| STATED PROBLEM |
Look through the material below for "this". Copy every line that contains it.

══ INPUT RECORDS ══

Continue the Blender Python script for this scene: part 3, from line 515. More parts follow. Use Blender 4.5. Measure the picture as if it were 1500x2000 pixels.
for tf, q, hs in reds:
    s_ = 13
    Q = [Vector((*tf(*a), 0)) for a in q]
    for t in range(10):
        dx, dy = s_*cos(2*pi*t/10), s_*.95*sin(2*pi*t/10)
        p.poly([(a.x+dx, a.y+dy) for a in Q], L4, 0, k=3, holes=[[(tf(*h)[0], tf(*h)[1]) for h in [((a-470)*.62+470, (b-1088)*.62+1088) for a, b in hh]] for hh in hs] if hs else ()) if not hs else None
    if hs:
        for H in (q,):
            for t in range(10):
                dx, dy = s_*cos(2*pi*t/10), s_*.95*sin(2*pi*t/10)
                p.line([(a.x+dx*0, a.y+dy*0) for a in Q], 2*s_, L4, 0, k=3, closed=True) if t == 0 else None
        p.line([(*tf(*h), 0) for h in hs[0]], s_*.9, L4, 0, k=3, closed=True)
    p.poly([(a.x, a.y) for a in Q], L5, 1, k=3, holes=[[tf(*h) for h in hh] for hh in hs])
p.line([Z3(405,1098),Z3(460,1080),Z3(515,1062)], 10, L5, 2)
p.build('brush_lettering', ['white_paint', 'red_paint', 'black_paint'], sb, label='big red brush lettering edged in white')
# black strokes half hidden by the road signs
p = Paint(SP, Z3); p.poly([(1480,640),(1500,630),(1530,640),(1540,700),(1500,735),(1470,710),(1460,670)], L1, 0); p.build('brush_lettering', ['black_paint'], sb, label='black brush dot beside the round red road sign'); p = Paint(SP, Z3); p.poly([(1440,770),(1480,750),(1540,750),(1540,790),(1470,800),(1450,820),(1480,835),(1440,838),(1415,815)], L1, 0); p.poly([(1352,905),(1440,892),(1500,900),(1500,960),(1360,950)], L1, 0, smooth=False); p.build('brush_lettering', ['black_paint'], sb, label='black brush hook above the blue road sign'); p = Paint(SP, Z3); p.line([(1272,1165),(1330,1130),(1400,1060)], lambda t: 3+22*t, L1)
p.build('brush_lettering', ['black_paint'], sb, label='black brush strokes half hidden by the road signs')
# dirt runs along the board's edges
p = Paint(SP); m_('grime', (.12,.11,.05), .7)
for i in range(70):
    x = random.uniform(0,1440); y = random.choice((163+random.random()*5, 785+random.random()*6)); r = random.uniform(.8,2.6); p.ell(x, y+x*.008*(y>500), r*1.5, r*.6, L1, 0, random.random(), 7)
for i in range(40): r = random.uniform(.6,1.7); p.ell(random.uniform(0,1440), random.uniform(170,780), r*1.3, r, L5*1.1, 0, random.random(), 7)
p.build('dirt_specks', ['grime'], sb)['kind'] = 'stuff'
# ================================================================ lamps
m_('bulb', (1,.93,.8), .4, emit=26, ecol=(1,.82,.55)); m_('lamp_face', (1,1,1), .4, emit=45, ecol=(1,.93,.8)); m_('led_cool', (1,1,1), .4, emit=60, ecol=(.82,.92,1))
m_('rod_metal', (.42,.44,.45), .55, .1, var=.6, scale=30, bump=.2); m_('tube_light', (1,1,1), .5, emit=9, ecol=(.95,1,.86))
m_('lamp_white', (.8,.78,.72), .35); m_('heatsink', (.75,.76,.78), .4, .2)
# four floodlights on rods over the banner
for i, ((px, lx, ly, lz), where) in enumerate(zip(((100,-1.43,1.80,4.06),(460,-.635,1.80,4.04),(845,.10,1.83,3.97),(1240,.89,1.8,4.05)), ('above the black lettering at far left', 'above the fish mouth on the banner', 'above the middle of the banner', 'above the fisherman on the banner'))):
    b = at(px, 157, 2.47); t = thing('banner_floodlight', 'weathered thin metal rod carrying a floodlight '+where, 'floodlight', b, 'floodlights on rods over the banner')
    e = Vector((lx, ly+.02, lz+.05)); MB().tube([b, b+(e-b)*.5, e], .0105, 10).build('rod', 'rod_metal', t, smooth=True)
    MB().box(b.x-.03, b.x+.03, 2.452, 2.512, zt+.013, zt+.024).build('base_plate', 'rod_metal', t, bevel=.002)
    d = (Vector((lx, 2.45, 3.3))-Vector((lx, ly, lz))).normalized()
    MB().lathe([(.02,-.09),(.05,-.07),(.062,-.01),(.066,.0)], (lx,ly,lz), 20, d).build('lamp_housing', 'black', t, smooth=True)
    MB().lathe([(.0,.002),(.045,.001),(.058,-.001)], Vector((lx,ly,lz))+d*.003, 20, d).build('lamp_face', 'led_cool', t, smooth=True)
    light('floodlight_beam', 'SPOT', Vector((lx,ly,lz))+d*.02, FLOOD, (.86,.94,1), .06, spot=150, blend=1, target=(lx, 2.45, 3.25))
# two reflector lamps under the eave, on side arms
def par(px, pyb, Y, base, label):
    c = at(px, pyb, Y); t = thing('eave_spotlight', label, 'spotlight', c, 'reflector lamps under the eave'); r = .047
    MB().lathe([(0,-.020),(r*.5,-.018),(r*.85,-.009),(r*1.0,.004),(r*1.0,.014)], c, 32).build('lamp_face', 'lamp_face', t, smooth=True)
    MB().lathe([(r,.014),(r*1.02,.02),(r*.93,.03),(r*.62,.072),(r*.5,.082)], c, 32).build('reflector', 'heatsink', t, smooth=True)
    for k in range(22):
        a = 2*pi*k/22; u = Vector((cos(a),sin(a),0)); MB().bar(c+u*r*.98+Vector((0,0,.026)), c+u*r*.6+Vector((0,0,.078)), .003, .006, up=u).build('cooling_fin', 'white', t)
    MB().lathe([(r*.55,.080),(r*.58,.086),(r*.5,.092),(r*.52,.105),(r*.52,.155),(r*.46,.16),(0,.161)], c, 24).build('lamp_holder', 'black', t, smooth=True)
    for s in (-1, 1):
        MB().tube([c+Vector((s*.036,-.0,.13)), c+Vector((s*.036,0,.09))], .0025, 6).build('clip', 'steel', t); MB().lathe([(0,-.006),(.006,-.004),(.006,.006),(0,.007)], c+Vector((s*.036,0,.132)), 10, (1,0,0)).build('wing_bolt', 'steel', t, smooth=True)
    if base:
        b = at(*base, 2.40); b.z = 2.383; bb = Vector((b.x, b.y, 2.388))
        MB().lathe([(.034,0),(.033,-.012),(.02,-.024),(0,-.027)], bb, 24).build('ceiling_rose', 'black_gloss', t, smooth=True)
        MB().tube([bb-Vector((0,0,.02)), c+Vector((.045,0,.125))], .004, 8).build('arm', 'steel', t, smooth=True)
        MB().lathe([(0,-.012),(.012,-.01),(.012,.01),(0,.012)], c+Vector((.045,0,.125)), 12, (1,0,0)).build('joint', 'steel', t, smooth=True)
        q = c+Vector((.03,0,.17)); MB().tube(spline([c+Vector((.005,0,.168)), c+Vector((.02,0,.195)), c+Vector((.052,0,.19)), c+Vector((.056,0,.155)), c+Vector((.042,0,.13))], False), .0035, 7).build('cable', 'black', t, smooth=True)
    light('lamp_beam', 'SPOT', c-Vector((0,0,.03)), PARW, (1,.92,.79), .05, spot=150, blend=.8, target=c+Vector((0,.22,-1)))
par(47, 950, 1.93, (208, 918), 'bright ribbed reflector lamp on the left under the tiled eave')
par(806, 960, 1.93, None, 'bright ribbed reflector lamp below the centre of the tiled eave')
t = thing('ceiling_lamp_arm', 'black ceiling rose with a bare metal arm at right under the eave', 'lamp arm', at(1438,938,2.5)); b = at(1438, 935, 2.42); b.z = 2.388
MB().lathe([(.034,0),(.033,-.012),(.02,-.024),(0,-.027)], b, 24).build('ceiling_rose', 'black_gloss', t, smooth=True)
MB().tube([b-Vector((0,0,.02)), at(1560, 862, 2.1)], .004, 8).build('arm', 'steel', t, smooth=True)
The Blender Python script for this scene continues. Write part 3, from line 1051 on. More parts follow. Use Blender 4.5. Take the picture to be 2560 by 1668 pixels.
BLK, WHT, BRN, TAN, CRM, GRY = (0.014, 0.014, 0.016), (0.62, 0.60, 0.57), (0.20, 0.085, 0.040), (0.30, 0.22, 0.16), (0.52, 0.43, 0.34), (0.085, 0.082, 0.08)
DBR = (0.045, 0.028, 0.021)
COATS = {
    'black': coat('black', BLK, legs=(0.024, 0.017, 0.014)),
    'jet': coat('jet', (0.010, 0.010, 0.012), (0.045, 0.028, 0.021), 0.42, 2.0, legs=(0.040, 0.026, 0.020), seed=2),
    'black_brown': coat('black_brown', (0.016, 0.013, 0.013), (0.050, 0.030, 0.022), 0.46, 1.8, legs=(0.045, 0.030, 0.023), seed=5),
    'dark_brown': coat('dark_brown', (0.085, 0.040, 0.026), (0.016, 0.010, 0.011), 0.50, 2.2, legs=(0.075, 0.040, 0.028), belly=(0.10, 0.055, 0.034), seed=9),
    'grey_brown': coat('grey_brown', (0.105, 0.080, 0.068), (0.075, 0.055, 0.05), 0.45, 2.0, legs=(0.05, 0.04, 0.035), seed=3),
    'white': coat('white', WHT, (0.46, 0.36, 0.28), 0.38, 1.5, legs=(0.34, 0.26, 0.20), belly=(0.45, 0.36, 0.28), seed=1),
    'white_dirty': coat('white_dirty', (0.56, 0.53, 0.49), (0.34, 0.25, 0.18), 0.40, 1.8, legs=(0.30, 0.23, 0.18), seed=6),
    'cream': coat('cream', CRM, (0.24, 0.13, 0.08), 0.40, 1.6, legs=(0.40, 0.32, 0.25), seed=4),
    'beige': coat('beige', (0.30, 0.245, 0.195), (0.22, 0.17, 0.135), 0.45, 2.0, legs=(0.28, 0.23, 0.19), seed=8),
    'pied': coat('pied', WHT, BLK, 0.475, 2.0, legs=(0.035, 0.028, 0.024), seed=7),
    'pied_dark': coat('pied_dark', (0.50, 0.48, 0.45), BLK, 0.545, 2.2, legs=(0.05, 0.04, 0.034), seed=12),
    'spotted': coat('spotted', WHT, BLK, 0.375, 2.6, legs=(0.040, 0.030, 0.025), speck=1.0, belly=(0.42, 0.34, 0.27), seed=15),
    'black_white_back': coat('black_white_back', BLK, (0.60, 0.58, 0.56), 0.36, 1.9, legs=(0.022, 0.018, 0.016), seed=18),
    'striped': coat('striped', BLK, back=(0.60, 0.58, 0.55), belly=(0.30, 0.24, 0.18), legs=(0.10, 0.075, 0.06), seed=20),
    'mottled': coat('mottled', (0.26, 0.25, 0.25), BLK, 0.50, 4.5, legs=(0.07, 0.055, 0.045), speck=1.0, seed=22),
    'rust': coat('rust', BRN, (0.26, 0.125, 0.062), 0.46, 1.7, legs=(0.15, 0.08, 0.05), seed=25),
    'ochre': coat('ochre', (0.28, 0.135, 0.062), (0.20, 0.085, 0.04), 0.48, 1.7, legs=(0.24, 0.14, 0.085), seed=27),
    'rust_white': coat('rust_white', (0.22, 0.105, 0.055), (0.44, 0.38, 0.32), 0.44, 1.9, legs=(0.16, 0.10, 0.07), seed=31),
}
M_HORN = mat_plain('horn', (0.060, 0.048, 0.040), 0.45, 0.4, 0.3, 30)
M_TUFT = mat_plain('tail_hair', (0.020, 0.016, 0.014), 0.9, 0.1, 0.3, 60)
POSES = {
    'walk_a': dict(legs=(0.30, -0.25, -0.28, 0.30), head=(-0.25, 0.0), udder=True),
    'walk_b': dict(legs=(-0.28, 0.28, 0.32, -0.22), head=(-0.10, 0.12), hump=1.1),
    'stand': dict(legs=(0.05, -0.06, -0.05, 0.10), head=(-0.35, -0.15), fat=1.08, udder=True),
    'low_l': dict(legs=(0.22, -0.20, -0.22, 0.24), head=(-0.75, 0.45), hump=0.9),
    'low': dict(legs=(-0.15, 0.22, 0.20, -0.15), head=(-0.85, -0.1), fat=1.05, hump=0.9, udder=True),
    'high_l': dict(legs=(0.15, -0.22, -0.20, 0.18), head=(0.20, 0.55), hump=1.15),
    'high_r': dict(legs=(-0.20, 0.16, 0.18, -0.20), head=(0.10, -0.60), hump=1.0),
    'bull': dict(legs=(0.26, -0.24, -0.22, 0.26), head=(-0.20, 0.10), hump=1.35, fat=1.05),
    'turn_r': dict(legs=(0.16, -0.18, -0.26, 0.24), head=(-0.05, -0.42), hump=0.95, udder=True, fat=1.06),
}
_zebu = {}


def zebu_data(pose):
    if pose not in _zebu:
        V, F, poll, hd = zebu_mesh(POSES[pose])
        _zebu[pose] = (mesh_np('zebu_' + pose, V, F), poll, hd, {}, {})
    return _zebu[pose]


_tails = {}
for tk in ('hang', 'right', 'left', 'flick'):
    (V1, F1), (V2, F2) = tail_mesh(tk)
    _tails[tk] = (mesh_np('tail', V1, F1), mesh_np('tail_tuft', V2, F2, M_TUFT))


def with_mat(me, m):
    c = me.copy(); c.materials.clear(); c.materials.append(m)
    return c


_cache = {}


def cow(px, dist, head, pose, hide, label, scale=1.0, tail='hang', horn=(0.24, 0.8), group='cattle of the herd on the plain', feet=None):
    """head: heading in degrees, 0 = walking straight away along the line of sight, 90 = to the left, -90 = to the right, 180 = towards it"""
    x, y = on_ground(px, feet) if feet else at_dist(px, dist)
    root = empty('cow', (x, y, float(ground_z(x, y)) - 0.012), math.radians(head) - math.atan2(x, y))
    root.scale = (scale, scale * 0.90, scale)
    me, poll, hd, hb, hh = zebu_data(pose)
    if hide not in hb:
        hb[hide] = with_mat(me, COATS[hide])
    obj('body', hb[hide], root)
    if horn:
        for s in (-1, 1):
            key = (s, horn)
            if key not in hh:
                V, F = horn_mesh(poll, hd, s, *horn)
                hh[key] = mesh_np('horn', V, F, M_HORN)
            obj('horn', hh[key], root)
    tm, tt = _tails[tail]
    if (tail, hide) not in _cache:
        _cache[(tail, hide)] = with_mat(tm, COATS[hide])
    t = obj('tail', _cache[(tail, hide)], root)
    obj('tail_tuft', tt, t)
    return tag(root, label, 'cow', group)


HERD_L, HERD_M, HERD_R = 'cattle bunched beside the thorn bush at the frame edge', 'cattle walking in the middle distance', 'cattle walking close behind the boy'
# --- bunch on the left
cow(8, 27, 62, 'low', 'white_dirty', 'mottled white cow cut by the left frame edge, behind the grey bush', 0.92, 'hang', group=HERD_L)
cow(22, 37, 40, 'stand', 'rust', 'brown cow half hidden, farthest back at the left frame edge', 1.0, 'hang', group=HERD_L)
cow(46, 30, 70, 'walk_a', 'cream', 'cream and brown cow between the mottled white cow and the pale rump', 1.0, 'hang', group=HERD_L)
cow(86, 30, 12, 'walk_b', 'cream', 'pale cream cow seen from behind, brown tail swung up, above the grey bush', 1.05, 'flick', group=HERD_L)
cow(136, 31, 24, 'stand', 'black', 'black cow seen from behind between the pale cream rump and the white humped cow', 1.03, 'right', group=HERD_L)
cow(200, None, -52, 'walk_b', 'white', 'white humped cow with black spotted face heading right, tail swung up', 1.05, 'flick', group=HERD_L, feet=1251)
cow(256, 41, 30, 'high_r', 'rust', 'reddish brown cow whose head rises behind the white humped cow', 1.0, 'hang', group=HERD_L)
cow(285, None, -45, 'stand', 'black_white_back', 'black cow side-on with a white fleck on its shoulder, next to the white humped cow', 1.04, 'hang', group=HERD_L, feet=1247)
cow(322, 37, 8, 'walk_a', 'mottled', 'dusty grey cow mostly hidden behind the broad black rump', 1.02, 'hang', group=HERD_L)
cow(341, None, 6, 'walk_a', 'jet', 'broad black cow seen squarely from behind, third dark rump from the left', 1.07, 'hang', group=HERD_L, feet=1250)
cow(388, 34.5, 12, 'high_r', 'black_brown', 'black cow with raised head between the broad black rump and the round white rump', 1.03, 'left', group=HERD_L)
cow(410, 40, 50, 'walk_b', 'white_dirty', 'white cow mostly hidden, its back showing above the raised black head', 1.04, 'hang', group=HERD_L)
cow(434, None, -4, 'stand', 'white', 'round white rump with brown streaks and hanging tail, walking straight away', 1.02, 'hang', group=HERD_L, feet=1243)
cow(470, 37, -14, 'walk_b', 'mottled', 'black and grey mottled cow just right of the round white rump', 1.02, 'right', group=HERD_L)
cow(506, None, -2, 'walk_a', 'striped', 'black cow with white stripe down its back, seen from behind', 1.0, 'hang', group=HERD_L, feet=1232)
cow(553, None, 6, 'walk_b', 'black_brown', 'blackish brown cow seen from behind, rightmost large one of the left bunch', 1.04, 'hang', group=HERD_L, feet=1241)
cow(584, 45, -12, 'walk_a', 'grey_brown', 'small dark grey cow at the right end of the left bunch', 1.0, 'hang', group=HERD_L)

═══

| TASK RESULT |
Continue the Blender Python script for this scene: part 3, from line 515. More parts follow. Use Blender 4.5. Measure the picture as if it were 1500x2000 pixels.
The Blender Python script for this scene continues. Write part 3, from line 1051 on. More parts follow. Use Blender 4.5. Take the picture to be 2560 by 1668 pixels.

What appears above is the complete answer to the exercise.